TASK STATEMENT:
Only lines with the word "part" are needed; collect each of them from the listing below.

== DATA TO PROCESS ==

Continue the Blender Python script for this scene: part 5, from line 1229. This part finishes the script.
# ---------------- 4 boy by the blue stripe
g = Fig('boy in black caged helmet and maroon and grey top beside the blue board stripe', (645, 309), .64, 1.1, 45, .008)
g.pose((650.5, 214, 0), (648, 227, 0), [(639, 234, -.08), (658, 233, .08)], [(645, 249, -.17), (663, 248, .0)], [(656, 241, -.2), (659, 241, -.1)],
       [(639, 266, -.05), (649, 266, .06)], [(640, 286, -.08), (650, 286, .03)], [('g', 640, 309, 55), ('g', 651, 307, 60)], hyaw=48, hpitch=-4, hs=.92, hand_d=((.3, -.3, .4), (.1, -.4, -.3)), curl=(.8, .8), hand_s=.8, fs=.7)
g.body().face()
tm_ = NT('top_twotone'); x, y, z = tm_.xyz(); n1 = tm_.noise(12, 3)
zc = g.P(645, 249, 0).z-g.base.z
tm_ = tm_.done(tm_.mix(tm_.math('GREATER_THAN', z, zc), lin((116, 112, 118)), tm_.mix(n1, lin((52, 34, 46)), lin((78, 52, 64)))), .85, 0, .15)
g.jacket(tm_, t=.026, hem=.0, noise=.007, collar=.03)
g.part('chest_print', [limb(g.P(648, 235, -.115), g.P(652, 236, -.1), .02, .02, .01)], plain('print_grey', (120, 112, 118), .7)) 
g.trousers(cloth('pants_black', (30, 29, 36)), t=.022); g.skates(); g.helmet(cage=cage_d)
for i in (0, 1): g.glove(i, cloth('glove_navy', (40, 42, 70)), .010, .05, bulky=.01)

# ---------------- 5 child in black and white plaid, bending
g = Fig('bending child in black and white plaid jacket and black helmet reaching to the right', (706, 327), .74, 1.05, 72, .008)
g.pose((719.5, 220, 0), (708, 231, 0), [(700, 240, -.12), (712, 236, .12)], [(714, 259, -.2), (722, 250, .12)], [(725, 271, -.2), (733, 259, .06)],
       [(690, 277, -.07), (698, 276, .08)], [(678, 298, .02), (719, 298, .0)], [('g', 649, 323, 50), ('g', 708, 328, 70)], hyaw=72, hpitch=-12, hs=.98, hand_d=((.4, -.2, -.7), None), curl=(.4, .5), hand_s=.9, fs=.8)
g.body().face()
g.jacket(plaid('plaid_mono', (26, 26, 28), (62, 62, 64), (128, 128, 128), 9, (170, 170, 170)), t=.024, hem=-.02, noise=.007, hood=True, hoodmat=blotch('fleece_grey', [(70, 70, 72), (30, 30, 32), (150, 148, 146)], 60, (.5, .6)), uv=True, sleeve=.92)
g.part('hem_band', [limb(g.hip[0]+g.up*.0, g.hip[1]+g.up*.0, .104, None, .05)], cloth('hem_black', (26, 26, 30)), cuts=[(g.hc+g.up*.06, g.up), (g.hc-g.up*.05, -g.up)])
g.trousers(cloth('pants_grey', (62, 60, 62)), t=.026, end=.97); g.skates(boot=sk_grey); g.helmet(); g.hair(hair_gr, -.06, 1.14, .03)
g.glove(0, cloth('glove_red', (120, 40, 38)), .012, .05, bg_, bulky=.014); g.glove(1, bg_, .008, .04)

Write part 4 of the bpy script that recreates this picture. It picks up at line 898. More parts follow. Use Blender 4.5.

===

WRITTEN ANSWER:
Continue the Blender Python script for this scene: part 5, from line 1229. This part finishes the script.
g.part('chest_print', [limb(g.P(648, 235, -.115), g.P(652, 236, -.1), .02, .02, .01)], plain('print_grey', (120, 112, 118), .7)) 
g.part('hem_band', [limb(g.hip[0]+g.up*.0, g.hip[1]+g.up*.0, .104, None, .05)], cloth('hem_black', (26, 26, 30)), cuts=[(g.hc+g.up*.06, g.up), (g.hc-g.up*.05, -g.up)])
Write part 4 of the bpy script that recreates this picture. It picks up at line 898. More parts follow. Use Blender 4.5.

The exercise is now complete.